How can visualization be incorporated into contracts? The answer depends heavily on the specific contract you are working on as well as the audience for the contract. Ask yourself:

Who is going to read and use this contract? What is their proficiency level (namely, with legal terms)? Do they speak different languages?

How is this contract going to be used? What is this contract being drafted for? What will the parties  get out of relationships?

You can use different types of visualizations in your contract: from icons that can represent some key elements to flowcharts to explain how the goods will be delivered. These are some of the most common types of visualizations:

— Diagrams (Swimlane diagram).

— Charts (very convenient for displaying timelines).

— Infographics.

— Lists.

— Icons.

At first, visual elements in contracts might seem gimmicky, even immature. But this isn’t just a new trend — it comes with multiple benefits that will make your contract more readable and more efficient:

— Reach across language barriers. One of the benefits of using images and illustrations in contracts — they make it easier to break the language barrier. One study that was carried out showed that visual contracts can help non-native speakers to understand a contract as accurately as native speakers.

— Clarify complex issues. In some cases, a complex issue that is difficult to put into words can be illustrated quite easily: multiple actions and consequences can be easy to follow when converted into a flow chart.

People can follow instructions 323% better when visuals are used! And recall 65% of visual content seen three days later.

— Reach visual thinkers. People learn in different ways: some learn best by reading, while others through images (65% of people are visual learners) or listening. By inserting images, you are reaching more types of learners and ensuring that everyone has a better understanding of a contract.
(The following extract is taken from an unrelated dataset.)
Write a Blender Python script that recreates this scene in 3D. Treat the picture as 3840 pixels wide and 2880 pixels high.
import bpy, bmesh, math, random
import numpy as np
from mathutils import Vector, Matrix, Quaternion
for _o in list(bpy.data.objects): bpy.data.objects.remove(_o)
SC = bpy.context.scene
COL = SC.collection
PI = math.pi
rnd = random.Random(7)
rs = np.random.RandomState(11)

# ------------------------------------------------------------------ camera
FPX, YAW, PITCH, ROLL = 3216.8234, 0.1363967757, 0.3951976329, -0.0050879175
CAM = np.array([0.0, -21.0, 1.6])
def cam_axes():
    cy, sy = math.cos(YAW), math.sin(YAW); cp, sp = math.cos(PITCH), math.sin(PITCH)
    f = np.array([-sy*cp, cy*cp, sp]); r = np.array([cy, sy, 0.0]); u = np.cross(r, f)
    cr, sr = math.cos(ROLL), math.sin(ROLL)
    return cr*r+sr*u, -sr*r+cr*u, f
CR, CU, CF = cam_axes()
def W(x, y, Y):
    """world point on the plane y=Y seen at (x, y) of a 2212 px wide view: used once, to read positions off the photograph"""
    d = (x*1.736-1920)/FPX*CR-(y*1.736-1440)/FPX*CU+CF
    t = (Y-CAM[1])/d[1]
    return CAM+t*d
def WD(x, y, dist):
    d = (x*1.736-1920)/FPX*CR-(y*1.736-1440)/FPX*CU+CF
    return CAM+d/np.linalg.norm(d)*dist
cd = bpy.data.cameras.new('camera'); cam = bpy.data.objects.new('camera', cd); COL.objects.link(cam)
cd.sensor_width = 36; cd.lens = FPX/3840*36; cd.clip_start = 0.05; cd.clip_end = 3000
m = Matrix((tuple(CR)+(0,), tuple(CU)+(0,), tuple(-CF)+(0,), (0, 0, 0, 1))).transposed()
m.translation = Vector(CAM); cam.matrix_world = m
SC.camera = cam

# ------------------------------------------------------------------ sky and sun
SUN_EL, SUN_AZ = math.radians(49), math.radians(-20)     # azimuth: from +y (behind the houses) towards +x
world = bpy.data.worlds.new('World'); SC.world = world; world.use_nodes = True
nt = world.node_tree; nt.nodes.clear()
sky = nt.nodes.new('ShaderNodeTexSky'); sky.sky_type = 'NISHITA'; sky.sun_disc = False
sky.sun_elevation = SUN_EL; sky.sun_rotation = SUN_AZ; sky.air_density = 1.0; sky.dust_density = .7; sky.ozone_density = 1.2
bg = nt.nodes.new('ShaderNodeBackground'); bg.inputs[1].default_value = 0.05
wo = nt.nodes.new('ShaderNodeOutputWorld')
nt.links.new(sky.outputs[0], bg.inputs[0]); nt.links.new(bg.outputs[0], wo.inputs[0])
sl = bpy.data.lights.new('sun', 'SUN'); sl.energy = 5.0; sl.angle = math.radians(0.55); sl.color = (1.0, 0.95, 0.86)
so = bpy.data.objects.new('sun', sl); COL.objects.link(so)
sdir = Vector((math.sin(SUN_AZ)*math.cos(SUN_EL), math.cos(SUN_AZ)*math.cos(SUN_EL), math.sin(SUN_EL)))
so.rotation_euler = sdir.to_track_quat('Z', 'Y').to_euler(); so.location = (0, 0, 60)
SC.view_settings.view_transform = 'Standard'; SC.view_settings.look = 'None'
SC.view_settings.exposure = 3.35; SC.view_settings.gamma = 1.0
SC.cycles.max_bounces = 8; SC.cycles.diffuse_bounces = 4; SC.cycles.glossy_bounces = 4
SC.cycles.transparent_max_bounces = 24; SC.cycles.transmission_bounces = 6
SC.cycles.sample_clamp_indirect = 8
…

— Bypass the legalese. It is necessary for contracts to contain essential terms and legal definitions. While some features must be preserved to protect your company, they can also crowd the document and obscure crucial conditions. An image or illustration can easily highlight the main points.

— Transform contracts into useful tools. One of the goals of improving a contract is to turn it from a dense paperweight (thrown into a drawer) into a working document, helping companies to understand and reach their goals together.

A design approach would help us to structure contracts according to the needs of the end-user, rather than just follow the order set out by legislation. What would happen if things go wrong still remains a key issue, but it should not be a stumbling block, while ensuring legal safety does not imply contracts should be “user adverse”.

Here are examples of contract visualisation.

I like how it sounds. What else can we do?

The lack of contract visibility remains a top challenge for large companies because due to the  extensive volume of deals, a huge number of contracts are just stored in Outlook inboxes, local shared folders or elsewhere. When issues arise requiring contract review they are difficult to find, while sometimes clients don’t even know where all their contracts are. The solution for this can be dedicated cloud-based contract management software. Here, companies can place all their contracts on a single platform for global visibility and once the contracts are digitized and uploaded, they can be easily reached and used for greater convenience and analysis. This means users can access any contract anywhere in the world at any time, improving business outcomes.

Legal issues (risks, language and content) are only one piece of the transactional puzzle, there’s deal-specific information, roles descriptions and details that come from the business and other teams.

If a contract stays written by and for lawyers misunderstandings on the part of non-legal users are inevitable. The end-goal of this process isn’t fancier contracting but successful business deals and relationships. That means we need to focus away from the past, cost minimization, winning in court and positioning lawyers as fighters, but rather to start focusing on the future, new opportunities, the needs of business users and the avoidance of disputes or litigation. Become a lawyer in the form of an advisor, planner and problem solver.